• [Directive] Print all of the entries exactly, minus the pictures.

• [Data provided]
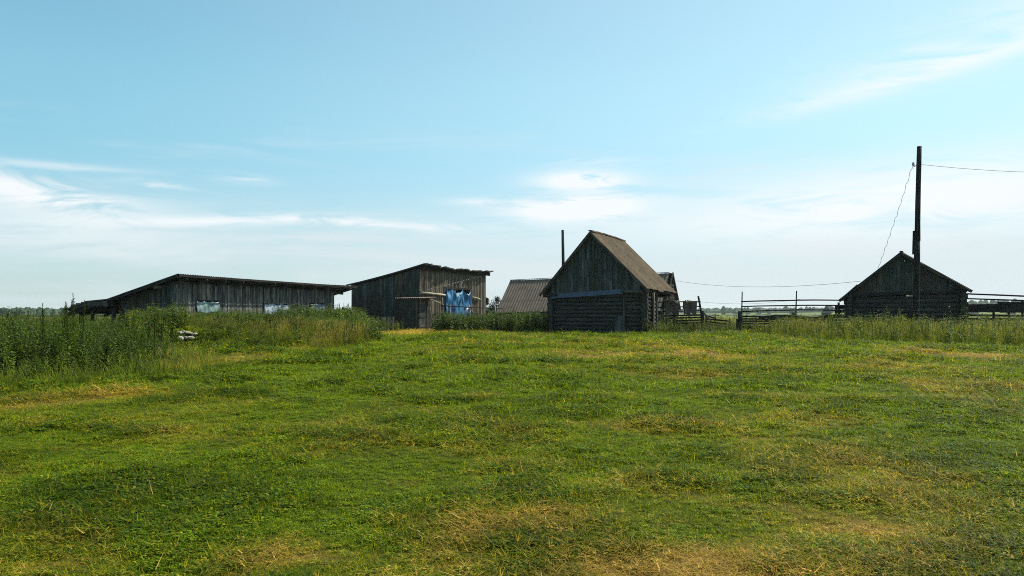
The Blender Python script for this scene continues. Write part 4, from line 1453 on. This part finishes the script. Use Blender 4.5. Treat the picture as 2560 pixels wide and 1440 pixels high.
def free(x, y):
    ok = np.ones(len(x), bool)
    for (ox, oy), an, (a, b_, c_, d_) in BLD:
        ca, sa = math.cos(rad(an)), math.sin(rad(an))
        lx = (x - ox) * ca + (y - oy) * sa
        ly = -(x - ox) * sa + (y - oy) * ca
        ok &= ~((lx > a) & (lx < b_) & (ly > c_) & (ly < d_))
    return ok


def in_poly(x, y, poly):
    ins = np.zeros(len(x), bool)
    n = len(poly)
    for i in range(n):
        x0_, y0_ = poly[i]
        x1_, y1_ = poly[(i + 1) % n]
        c = ((y0_ > y) != (y1_ > y)) & (x < (x1_ - x0_) * (y - y0_) / (y1_ - y0_ + 1e-9) + x0_)
        ins ^= c
    return ins


def poly_pts(poly, density, jitter_edge=0.35):
    xs, ys = [p[0] for p in poly], [p[1] for p in poly]
    ar = (max(xs) - min(xs)) * (max(ys) - min(ys))
    n = int(ar * density)
    x = NR.uniform(min(xs), max(xs), n)
    y = NR.uniform(min(ys), max(ys), n)
    jx = x + jitter_edge * 2 * (fbm(x * 0.9, y * 0.9, 91, 3) - 0.5) * 2
    jy = y + jitter_edge * 2 * (fbm(x * 0.9, y * 0.9, 97, 3) - 0.5) * 2
    ok = in_poly(jx, jy, poly) & free(x, y)
    return x[ok], y[ok]


NETTLE_POLY = [(-26, 17), (-17, 15.6), (-11.6, 16.7), (-9.4, 17.3), (-8.5, 19.6), (-9.6, 22.5), (-12.3, 26.8), (-13.2, 30.5), (-18.5, 38), (-30, 40)]
MOUND_POLY = [(-12.3, 25.4), (-10.0, 26.3), (-7.6, 27.5), (-5.7, 30.2), (-5.4, 32.6), (-6.6, 36), (-7.8, 42), (-8.4, 48), (-8.6, 53), (-12.0, 58), (-18.2, 41.5), (-14, 31)]
RIGHT_POLY = [(15.0, 47.6), (13.6, 42), (14.6, 36), (17.2, 32.5), (21, 30), (34, 27), (40, 44), (26, 45.5)]
LAWN_MAX = 62.0


def frustum_pts(y0, y1, dens, pad=2.5):
    n = int(dens * ((0.67 * (y0 + y1) / 2 + pad) * 2) * (y1 - y0))
    y = NR.uniform(y0, y1, n)
    hw = 0.67 * y + pad
    keep = NR.random(n) < hw / (0.67 * y1 + pad)
    y = y[keep]
    x = NR.uniform(-1, 1, len(y)) * (0.67 * y + pad)
    return x, y


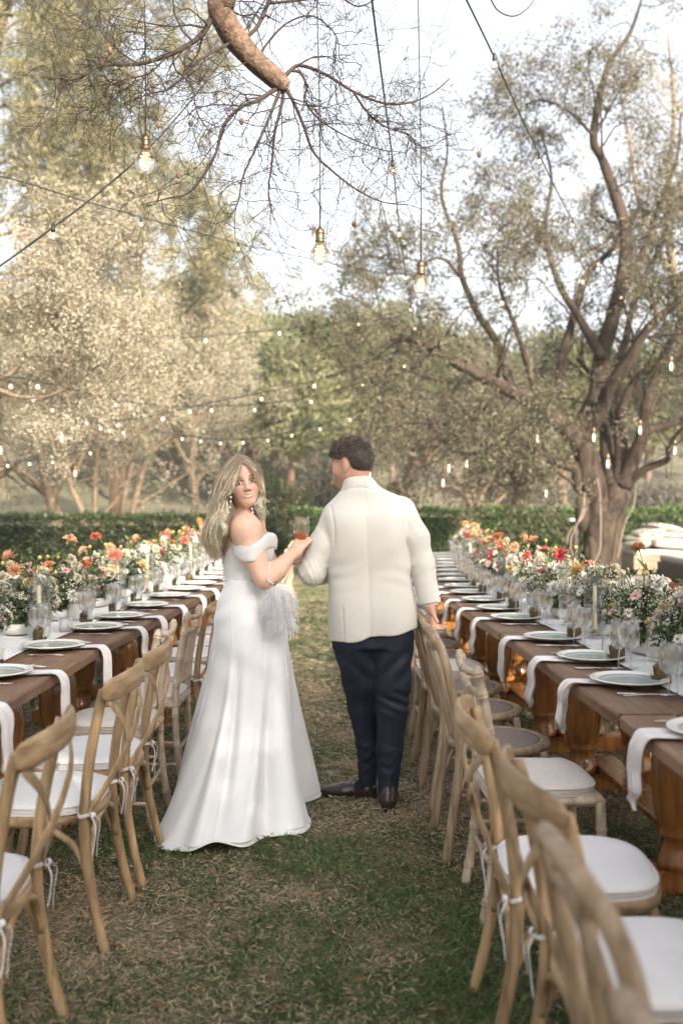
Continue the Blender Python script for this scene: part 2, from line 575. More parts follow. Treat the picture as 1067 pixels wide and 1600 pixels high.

• [Output for this exercise]
The Blender Python script for this scene continues. Write part 4, from line 1453 on. This part finishes the script. Use Blender 4.5. Treat the picture as 2560 pixels wide and 1440 pixels high.
def free(x, y):
    ok = np.ones(len(x), bool)
    for (ox, oy), an, (a, b_, c_, d_) in BLD:
        ca, sa = math.cos(rad(an)), math.sin(rad(an))
        lx = (x - ox) * ca + (y - oy) * sa
        ly = -(x - ox) * sa + (y - oy) * ca
        ok &= ~((lx > a) & (lx < b_) & (ly > c_) & (ly < d_))
    return ok


def in_poly(x, y, poly):
    ins = np.zeros(len(x), bool)
    n = len(poly)
    for i in range(n):
        x0_, y0_ = poly[i]
        x1_, y1_ = poly[(i + 1) % n]
        c = ((y0_ > y) != (y1_ > y)) & (x < (x1_ - x0_) * (y - y0_) / (y1_ - y0_ + 1e-9) + x0_)
        ins ^= c
    return ins


def poly_pts(poly, density, jitter_edge=0.35):
    xs, ys = [p[0] for p in poly], [p[1] for p in poly]
    ar = (max(xs) - min(xs)) * (max(ys) - min(ys))
    n = int(ar * density)
    x = NR.uniform(min(xs), max(xs), n)
    y = NR.uniform(min(ys), max(ys), n)
    jx = x + jitter_edge * 2 * (fbm(x * 0.9, y * 0.9, 91, 3) - 0.5) * 2
    jy = y + jitter_edge * 2 * (fbm(x * 0.9, y * 0.9, 97, 3) - 0.5) * 2
    ok = in_poly(jx, jy, poly) & free(x, y)
    return x[ok], y[ok]


NETTLE_POLY = [(-26, 17), (-17, 15.6), (-11.6, 16.7), (-9.4, 17.3), (-8.5, 19.6), (-9.6, 22.5), (-12.3, 26.8), (-13.2, 30.5), (-18.5, 38), (-30, 40)]
MOUND_POLY = [(-12.3, 25.4), (-10.0, 26.3), (-7.6, 27.5), (-5.7, 30.2), (-5.4, 32.6), (-6.6, 36), (-7.8, 42), (-8.4, 48), (-8.6, 53), (-12.0, 58), (-18.2, 41.5), (-14, 31)]
RIGHT_POLY = [(15.0, 47.6), (13.6, 42), (14.6, 36), (17.2, 32.5), (21, 30), (34, 27), (40, 44), (26, 45.5)]
LAWN_MAX = 62.0


def frustum_pts(y0, y1, dens, pad=2.5):
    n = int(dens * ((0.67 * (y0 + y1) / 2 + pad) * 2) * (y1 - y0))
    y = NR.uniform(y0, y1, n)
    hw = 0.67 * y + pad
    keep = NR.random(n) < hw / (0.67 * y1 + pad)
    y = y[keep]
    x = NR.uniform(-1, 1, len(y)) * (0.67 * y + pad)
    return x, y


Continue the Blender Python script for this scene: part 2, from line 575. More parts follow. Treat the picture as 1067 pixels wide and 1600 pixels high.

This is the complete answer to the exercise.